Siyasi partiler kazandıkları belediye ya da bakanlıkların gücüyle kendine yakın gördüğü isimlerle çalışmak istiyor. Bunun neticesinde de belirli atamalar gerçekleştiriyor.
Seçimleri kazanmak için kıyasıya mücadele eden siyasi partiler, oy kazanmak için derin analizler yapıyorlar. Rakip partilerin eksik yönlerini kamuoyuna getirme, kendi güçlü yanlarını seçmene duyurma gibi hamlelerin ardı arkası kesilmiyor.
Sosyal medyada nasıl daha etkili olabiliriz? Kitleleri nasıl etkileyebiliriz? Gibi sorular herkesin ilgi alanı olmuş durumda.

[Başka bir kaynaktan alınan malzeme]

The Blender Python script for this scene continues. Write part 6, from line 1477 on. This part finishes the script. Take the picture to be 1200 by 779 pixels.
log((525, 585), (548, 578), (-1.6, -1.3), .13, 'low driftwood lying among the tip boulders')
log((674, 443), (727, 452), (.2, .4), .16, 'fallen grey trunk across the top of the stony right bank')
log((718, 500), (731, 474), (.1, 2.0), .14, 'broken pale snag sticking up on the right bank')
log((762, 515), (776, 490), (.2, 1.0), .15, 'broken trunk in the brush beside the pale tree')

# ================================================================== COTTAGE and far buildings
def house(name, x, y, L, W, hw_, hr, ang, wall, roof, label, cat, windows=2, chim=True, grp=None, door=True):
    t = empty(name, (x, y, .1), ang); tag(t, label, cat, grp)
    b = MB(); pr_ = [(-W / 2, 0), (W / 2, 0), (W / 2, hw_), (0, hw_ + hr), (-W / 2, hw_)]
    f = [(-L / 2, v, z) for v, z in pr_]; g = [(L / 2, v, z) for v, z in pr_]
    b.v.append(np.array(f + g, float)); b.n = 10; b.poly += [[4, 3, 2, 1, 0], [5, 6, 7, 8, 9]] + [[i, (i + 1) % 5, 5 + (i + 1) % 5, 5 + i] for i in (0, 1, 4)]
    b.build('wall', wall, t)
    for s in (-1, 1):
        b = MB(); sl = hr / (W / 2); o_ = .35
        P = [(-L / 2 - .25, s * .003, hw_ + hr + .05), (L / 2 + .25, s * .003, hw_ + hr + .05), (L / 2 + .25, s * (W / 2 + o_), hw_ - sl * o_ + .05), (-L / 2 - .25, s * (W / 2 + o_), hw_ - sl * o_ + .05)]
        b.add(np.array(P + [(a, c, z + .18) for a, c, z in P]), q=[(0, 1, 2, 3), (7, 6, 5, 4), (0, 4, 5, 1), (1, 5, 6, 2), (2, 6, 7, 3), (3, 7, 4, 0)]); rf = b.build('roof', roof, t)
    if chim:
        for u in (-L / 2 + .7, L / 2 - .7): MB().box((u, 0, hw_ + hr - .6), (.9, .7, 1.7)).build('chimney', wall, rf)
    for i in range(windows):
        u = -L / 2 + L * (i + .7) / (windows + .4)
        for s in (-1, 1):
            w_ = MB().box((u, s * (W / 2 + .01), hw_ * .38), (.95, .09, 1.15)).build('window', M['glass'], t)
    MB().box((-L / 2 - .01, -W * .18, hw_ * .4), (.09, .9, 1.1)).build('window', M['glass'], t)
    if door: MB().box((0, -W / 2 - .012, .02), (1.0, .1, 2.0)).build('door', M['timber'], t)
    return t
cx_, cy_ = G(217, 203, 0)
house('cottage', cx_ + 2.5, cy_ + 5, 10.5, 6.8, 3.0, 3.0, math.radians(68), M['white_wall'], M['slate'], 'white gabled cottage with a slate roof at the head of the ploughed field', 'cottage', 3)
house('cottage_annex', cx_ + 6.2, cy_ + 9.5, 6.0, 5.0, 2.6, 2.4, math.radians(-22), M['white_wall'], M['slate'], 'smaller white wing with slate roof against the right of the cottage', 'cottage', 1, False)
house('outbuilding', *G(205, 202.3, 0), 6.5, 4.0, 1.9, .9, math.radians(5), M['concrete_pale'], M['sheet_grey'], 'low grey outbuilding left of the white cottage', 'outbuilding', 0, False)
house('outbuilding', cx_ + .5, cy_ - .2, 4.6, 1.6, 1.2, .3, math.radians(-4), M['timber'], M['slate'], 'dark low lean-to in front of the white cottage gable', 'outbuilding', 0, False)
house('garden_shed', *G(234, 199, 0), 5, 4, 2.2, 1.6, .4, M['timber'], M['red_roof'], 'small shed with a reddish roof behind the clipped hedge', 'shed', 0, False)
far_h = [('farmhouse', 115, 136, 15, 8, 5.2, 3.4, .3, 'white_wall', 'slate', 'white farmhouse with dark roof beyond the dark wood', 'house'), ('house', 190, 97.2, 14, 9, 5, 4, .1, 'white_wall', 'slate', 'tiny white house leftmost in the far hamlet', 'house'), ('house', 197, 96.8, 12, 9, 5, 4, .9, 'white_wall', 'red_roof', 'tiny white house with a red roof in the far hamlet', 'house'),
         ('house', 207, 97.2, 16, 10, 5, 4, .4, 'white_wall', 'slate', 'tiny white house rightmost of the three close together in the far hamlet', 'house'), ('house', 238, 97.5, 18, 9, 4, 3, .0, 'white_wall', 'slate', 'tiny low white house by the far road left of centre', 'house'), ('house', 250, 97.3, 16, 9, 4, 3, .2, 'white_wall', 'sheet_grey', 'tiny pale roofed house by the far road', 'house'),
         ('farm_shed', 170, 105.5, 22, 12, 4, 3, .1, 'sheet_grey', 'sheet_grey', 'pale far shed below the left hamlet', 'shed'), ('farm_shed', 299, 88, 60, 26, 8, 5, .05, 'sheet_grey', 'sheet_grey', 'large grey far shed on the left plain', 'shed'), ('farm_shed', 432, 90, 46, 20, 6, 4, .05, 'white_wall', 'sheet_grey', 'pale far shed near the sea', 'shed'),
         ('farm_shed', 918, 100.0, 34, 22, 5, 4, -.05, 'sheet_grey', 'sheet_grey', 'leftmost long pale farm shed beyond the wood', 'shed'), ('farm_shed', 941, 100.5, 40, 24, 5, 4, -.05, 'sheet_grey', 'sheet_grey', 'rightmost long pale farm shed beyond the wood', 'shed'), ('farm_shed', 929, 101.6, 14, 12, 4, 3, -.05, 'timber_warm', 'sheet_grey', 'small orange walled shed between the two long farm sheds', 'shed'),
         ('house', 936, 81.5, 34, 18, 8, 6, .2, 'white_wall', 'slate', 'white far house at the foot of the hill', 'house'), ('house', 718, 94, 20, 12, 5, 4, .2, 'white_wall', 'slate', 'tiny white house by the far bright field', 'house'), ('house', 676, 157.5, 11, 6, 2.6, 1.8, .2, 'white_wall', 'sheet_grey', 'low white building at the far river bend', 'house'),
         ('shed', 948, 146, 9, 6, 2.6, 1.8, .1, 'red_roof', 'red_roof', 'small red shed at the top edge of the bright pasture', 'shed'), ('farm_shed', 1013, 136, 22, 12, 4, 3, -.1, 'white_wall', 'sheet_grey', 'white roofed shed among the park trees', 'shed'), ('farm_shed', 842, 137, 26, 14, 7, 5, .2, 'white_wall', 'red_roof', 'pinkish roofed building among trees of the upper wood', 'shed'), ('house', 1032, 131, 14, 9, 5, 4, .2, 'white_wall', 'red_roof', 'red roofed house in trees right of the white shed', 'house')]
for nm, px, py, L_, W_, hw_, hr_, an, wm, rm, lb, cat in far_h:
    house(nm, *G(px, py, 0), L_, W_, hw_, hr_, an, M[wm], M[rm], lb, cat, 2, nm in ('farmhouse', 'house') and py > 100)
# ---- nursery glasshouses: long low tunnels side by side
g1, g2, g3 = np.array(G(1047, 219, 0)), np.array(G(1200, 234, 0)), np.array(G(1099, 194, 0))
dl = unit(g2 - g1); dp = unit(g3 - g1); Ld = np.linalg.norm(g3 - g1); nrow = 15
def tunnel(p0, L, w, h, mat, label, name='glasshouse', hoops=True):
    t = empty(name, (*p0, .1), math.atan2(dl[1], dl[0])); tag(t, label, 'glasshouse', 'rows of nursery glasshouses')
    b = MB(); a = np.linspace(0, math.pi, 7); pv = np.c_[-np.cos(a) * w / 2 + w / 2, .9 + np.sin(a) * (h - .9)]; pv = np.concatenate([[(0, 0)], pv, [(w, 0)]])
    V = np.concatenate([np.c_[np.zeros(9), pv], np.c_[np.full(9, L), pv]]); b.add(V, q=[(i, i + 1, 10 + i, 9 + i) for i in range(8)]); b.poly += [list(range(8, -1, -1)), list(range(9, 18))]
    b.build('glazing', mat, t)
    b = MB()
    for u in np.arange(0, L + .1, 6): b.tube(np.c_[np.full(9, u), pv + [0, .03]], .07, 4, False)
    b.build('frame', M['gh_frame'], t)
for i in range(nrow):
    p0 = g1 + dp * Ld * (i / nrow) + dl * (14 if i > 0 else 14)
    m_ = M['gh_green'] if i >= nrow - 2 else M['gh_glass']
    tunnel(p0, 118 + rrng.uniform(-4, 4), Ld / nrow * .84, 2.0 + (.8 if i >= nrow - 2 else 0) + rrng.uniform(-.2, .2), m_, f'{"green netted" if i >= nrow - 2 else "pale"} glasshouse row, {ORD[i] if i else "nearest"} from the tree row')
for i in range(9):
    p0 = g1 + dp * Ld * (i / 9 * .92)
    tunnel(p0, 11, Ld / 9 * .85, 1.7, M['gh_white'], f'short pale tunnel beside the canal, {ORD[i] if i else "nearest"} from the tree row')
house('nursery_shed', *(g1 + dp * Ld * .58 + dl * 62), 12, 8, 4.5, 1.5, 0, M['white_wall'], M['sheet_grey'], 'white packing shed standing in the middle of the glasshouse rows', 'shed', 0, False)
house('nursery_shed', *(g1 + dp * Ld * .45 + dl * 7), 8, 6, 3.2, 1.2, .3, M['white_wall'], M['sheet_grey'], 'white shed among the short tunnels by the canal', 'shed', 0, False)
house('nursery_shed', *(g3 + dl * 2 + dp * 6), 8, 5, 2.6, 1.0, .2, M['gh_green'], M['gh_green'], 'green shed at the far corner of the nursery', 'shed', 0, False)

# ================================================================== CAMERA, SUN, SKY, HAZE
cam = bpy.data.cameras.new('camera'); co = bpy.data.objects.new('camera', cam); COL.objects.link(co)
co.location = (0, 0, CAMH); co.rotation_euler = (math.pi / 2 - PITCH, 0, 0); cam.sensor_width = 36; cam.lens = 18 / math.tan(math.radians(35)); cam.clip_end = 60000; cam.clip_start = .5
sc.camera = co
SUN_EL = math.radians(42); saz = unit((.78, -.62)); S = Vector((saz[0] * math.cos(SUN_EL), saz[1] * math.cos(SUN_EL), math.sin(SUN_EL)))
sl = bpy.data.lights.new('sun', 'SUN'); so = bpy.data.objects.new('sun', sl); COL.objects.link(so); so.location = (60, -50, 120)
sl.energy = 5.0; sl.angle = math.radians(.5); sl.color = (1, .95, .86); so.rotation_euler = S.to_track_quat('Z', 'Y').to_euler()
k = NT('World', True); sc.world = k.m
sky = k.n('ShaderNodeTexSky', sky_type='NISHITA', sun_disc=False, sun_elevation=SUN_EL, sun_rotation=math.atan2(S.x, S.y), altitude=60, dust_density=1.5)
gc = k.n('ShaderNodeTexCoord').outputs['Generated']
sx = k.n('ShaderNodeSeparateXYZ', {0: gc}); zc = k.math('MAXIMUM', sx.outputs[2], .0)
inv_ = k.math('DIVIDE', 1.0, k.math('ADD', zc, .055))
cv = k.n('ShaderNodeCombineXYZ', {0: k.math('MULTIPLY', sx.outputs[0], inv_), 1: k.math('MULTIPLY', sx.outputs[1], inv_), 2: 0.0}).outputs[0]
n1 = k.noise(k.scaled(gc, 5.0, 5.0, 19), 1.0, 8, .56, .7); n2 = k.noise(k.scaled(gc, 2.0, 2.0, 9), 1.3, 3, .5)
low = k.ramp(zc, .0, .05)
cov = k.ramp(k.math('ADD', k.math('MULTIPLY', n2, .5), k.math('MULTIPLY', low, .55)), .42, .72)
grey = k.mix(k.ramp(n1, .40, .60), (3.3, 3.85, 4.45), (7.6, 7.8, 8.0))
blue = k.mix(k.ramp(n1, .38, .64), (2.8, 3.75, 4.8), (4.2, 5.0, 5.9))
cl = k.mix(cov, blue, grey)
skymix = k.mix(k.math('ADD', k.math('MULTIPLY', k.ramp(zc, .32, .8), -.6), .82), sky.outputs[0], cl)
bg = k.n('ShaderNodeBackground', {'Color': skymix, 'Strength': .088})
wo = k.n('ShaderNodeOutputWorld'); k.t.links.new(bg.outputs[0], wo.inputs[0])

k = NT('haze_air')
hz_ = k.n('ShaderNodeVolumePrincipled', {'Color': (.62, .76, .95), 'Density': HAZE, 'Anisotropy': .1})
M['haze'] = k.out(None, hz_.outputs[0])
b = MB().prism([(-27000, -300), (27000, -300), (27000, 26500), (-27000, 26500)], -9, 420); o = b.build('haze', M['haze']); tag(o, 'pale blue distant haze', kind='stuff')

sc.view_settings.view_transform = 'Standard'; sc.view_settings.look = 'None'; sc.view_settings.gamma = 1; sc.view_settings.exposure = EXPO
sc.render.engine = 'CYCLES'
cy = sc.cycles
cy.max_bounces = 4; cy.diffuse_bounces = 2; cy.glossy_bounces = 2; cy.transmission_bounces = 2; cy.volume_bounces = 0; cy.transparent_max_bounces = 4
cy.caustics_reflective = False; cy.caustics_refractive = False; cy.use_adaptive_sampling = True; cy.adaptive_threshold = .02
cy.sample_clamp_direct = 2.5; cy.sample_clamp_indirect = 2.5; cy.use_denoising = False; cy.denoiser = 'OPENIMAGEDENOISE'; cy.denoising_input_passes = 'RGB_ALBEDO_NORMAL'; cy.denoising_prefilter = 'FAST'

Seçimleri kazandıktan sonra ise kendilerine yakın kimseleri belirli görevlere getirmenin mutluluğu yaşanıyor. Kendi düşünceleri doğru olduğu için yapılan atamaların da doğru atamalar olduğuna herkes inanmaya başlıyor. Artık o kurumda, o belediyede tüm meseleler hallolmuşçasına mutluluk yaşanıyor.
Peki bunu okuyan sizlerin de çok iyi bildiğiniz yukarıda olayların eksik yönü neresi?
Partiler makama gelmek için mücadele ediyor, ancak makama geldikten sonra neler yapacağı ile ilgili büyük çalışmalar yapmıyor.
Birisini bir koltuğa atadınız. İyi birisi olarak biliyorsunuz ve size yakın bir düşünceden. Ancak o kişiyi yüksek bir mevkiye atadığınızda artık o aynı kişi değil. Sizin tanıdığınız kişi gücü fazla yokken iyiydi. Gücü fazlayken ne kadar iyi olduğunu bilmiyorsunuz.
Ayrıca dürüst çalışmak tabiri var. Güzel bir tabir ancak neleri kapsadığı bilinmiyor. Hangi eylemler dürüsttür hangileri değildir. Bunları tartışan yok.
Sizin göreve getirdiğiniz birisi sizin dünya görüşüne uygun işler yapmıyorsa o kişi sizin adamınız mıdır, değil midir?
Peki sizin göreve getirmediğiniz birisi, size oy vermeyen birisi, sizin ideolojinize uygun işler yapıyorsa sizin adamınız mıdır, değil midir?
Bunlardan hangisi bizim oğlandır peki?
Bu sorunun cevabını vermedikten sonra birçok meseleyi aşamayız. Bir yere sadece uygun gördüğümüz kişileri atayarak çözüm sağlayamayız. Göreve gelen kişinin hangi ilkelere bağlı kalacağı, adaletli olup olmadığını sürekli takip edeceği, ülke menfaatinden şahsi menfaate doğru kaymayacağını kontrol etmek gerekir.
Güç yozlaştırabilir. Kesinlikle yozlaştırır demiyorum ancak yozlaştırma ihtimali var. O yüzden çok takdir ettiğiniz bazı isimler yıllar içinde eleştirdiğiniz kimseler olabilir.
Biz ne yapmalıyız diyecek olursanız, makama gelme amacı gütmeden, makama gelirsek neleri yapacağımızı ve neleri yapmayacağımızı tartışmalıyız. Yaptığımız toplantıları güce ulaşmak için değil dürüst ve doğru çalışmak nasıl olmalıdır teması üzerine kurgulamalıyız. Aksi halde eleştirdiğimiz insanlardan hiçbir farkımız kalmaz.
Güce ulaşmadan yapılan yorumlar tarafsız ve adil olur. Ancak güce ulaştıktan sonra bu tartışmayı yaparsanız elinizin kolunuzun bağladığını düşünür ve bundan keyif almazsınız.
Bu çalışmayı gerek fert fert gerekse siyasi partilerin tamamı bir disiplin içerisinde gerçekleştirmesi gerekiyor. Aksi halde öğrencilik yıllarında eleştirdiklerini iş başına gelince fazlasıyla yapan insanların durumuna düşebiliriz.